=== Task objective ===
Search the data for the string "script" and gather each line it is in.

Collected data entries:
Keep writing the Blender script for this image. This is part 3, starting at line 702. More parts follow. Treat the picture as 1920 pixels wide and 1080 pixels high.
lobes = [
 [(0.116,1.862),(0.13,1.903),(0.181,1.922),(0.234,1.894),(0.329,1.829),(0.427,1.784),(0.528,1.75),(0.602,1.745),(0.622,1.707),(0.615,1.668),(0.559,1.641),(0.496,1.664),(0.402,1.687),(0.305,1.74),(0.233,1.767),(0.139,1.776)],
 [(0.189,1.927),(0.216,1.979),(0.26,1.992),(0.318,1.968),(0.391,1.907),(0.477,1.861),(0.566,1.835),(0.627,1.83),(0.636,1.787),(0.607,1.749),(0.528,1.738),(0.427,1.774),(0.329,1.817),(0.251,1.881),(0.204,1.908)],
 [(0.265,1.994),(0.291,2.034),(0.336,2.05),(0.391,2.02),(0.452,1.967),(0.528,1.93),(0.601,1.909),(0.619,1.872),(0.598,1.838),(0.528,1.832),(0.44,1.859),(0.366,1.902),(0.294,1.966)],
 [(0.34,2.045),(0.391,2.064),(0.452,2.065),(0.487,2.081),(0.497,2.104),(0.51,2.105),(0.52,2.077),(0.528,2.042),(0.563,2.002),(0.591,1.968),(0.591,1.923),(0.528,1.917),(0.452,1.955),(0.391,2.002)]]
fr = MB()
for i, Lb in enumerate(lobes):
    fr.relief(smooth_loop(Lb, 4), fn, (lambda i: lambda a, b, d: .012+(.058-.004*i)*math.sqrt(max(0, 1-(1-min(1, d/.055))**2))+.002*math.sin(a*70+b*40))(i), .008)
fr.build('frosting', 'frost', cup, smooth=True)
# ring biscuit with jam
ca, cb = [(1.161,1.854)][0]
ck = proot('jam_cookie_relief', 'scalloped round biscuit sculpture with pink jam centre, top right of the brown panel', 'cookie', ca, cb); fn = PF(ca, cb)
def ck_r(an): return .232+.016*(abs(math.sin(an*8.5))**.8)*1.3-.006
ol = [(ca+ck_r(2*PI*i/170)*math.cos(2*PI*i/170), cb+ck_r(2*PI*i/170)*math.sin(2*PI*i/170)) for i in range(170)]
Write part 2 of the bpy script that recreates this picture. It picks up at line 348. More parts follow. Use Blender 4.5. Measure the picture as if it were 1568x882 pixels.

=== Solution for this task ===
Keep writing the Blender script for this image. This is part 3, starting at line 702. More parts follow. Treat the picture as 1920 pixels wide and 1080 pixels high.
Write part 2 of the bpy script that recreates this picture. It picks up at line 348. More parts follow. Use Blender 4.5. Measure the picture as if it were 1568x882 pixels.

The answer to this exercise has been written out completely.